Jure Petrovic fonz at siol.net
Mon Mar 26 09:22:03 UTC 2007


Oh, just theoretical discussion for my thesis. I've read Bonwick paper
referenced in Brad's "Distributed caching with Memcached". It is said
that resizing slab classes could sometimes reduce internal
fragmentation.

So, for example let's say we allocate 700 bytes for 64-byte slab class
and all of the objects stored have 40 bytes. This means we can store
17 objects and leave 20 bytes unused. (700bytes = 17objects * 40bytes +
20bytes) 

In such cases (if I get that right) Bonwick suggests re-allocating that 
700 bytes in such manner, we wouldn't get that unused 20 bytes. That
means allocating either 680 or 720 bytes (17 or 18 objects).

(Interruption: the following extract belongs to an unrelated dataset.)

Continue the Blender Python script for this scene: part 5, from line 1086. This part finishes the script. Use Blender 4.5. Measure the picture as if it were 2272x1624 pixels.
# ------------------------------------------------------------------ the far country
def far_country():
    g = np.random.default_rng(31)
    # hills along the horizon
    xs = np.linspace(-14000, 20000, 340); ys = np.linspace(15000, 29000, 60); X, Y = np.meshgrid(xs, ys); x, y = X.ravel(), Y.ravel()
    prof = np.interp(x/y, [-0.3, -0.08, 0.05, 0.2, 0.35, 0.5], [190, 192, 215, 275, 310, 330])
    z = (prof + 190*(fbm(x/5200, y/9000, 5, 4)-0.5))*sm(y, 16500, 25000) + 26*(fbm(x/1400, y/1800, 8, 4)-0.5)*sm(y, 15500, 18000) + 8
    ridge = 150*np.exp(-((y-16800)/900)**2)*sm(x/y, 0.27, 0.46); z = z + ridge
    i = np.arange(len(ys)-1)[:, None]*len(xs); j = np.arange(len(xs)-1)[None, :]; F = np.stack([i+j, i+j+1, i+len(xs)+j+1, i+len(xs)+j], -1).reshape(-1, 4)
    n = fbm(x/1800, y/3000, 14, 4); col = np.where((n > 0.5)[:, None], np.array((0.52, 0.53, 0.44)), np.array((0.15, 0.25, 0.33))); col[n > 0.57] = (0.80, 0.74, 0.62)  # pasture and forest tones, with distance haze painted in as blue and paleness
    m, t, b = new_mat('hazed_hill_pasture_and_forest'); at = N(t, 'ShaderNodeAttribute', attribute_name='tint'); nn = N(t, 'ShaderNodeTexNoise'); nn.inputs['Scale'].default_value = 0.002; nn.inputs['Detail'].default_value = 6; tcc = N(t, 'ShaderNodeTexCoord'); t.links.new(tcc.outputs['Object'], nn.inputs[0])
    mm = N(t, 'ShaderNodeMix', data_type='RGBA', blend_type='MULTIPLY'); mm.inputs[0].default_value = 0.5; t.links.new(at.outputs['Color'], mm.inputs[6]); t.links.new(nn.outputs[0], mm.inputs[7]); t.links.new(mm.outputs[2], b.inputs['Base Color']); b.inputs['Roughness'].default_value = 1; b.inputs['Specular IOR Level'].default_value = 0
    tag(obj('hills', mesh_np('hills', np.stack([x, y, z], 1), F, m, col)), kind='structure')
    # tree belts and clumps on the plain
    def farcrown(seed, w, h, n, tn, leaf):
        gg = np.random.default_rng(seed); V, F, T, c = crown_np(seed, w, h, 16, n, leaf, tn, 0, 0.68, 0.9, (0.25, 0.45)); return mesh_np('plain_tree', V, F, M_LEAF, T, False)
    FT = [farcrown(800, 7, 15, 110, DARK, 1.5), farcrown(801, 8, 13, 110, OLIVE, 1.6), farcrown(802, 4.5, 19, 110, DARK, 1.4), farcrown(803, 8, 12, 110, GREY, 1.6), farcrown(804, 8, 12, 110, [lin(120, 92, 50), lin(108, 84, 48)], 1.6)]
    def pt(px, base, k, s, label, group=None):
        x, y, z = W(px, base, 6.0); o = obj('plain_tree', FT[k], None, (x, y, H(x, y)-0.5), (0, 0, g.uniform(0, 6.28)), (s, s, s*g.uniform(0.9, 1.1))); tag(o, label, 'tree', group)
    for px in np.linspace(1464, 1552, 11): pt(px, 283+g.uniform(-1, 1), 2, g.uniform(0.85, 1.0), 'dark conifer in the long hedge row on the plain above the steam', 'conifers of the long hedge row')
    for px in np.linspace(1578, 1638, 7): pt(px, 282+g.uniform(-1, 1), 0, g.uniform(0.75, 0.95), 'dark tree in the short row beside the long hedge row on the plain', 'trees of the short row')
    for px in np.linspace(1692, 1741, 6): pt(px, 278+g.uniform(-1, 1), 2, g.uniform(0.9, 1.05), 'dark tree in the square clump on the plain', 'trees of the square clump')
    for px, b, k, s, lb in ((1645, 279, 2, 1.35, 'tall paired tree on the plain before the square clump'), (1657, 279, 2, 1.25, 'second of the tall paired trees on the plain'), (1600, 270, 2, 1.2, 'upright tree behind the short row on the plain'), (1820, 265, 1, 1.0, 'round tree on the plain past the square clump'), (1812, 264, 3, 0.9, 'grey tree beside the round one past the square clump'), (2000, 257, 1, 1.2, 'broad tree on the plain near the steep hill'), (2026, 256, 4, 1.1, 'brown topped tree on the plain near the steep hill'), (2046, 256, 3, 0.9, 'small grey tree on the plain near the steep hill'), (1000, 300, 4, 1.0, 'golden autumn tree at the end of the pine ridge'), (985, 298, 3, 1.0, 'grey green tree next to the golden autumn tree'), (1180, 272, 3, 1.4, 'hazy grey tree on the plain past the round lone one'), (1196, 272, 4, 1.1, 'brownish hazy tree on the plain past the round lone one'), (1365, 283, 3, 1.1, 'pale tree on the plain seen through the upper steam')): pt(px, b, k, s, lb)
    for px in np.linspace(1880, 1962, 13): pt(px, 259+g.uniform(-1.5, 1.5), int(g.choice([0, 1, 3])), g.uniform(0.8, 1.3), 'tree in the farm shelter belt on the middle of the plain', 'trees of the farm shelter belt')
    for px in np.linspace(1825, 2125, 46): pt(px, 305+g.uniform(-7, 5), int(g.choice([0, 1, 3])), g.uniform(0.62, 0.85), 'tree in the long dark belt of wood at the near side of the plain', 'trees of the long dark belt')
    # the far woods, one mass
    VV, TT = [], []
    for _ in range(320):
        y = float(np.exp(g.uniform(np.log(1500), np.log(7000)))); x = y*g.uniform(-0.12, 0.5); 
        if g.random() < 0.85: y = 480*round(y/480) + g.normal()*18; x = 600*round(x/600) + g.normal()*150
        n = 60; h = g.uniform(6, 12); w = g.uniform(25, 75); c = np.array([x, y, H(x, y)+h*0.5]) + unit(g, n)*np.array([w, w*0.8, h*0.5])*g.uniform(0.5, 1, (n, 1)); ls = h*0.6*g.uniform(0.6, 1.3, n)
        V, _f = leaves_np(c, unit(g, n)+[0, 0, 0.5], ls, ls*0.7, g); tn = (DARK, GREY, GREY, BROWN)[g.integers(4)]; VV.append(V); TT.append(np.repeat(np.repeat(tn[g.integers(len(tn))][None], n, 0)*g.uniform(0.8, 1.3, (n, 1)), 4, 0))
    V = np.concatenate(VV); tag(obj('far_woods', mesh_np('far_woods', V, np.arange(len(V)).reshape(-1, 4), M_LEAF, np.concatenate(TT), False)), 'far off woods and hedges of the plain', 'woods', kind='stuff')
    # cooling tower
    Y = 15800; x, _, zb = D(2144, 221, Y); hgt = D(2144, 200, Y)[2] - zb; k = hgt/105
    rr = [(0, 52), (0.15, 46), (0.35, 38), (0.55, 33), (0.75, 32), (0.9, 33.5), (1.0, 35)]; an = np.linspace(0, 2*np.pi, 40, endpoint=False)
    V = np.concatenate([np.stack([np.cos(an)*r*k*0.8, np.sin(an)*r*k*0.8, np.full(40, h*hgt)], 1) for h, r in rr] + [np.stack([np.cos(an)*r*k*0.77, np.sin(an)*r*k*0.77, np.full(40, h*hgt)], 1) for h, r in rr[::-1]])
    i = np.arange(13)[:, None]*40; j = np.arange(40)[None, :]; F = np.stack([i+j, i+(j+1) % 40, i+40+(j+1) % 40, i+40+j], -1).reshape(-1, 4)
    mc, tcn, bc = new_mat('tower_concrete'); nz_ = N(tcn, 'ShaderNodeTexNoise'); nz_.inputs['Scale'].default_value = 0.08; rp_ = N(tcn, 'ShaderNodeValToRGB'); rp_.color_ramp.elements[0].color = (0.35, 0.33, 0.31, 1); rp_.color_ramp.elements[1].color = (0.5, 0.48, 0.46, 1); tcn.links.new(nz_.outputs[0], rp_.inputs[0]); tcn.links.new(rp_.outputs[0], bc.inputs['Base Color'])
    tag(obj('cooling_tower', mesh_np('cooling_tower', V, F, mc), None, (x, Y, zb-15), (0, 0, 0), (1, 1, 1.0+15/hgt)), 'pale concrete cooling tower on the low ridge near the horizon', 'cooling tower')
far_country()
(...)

Please check attached schematics in pdf to see if I got that right. And
you say that allocation in memcached is fixed for each particular
slab-class?


On Sun, 2007-03-25 at 11:30 -0700, Steven Grimm wrote:
> Slab sizes -- or rather, the sizes of the items in each particular class 
> of slabs -- are fixed at startup. Can you give an example of the kind of 
> fragmentation you're seeing (or expecting to see)?